Still with us, however, are the dinosaurs of this misbegotten age, the ballistic launchers whose warheads were built to keep the peace by the threat of unprecedented destruction. Already people are finding a new reason to worry about them. As the Soviet Union enters its period of decolonization, control of those weapons becomes a very iffy proposition.

I pose a more basic question--why allow them to exist at all?

Because the weapons have served their purpose. Because they really may have kept the peace. Now the peace appears to be achieved--or at least is in sight. Whatever purpose they may have served is now consigned to the age of Achilles and Drake and Napoleon and all the rest. A new age has begun, and the place for dinosaurs is in museums.

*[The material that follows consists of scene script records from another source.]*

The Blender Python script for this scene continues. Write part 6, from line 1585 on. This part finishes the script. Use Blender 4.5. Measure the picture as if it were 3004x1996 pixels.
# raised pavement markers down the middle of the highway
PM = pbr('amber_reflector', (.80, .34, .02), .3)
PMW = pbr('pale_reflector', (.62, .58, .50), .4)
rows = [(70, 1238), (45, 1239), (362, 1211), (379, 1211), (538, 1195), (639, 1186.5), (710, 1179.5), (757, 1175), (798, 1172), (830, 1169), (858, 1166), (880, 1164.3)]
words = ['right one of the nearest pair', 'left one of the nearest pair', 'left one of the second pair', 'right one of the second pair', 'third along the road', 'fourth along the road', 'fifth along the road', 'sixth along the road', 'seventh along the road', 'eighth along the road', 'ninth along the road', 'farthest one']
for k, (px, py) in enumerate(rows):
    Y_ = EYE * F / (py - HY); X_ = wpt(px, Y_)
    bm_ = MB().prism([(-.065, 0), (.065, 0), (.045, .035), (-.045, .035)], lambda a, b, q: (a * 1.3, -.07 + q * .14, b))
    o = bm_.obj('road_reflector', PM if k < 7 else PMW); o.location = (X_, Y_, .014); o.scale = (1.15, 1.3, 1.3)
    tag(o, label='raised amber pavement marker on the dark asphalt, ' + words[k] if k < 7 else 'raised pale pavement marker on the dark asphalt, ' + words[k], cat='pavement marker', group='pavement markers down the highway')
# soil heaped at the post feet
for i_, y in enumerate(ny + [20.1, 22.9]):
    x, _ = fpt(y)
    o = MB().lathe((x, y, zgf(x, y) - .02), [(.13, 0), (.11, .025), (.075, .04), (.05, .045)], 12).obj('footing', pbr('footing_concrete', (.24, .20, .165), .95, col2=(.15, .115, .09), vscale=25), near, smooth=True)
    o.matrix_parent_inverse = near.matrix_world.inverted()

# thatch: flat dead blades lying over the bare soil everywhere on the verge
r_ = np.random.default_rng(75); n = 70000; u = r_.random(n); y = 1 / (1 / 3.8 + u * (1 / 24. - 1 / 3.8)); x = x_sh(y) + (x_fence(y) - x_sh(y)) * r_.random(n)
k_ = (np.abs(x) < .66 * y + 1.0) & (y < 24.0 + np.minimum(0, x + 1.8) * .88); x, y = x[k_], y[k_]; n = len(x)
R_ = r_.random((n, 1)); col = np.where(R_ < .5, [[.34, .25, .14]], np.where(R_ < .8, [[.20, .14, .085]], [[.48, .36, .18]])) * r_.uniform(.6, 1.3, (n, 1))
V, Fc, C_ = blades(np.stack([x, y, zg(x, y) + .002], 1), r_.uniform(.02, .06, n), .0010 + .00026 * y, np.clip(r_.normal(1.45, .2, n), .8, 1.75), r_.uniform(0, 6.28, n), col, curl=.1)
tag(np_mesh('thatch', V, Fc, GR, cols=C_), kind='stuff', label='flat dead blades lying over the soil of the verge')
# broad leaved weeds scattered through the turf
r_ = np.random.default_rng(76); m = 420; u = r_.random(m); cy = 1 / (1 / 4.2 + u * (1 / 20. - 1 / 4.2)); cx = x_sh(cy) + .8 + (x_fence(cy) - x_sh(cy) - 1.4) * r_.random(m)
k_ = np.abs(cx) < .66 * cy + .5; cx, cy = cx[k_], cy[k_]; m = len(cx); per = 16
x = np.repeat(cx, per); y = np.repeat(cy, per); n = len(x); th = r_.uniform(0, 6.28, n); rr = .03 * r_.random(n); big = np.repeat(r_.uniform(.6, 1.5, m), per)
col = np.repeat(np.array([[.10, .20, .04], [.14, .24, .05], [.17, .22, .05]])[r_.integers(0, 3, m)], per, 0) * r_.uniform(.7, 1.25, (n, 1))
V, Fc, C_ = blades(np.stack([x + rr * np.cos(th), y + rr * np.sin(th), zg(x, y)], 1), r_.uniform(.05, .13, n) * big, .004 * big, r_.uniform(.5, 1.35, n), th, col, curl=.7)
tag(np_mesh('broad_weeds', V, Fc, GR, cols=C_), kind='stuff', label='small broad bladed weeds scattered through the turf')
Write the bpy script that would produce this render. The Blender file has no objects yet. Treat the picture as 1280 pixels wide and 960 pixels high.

Not all that long ago, President Reagan proposed “the Zero Option” for theater nuclear forces. It proved to be a winning idea. It’s time for that idea to be extended. Let’s start now to plan an international agreement bringing intercontinental ballistic weapons down as close to zero as we can. The reason is simple--they are no longer needed. Their existence is itself a danger, however small it might be, that someone with the desire to turn back the clock might have the means to make his perverse dream real. Nuclear weapons will not go away--you cannot revoke the laws of physics--but it should be relatively easy to eliminate the great majority of the launchers. The time to start is now.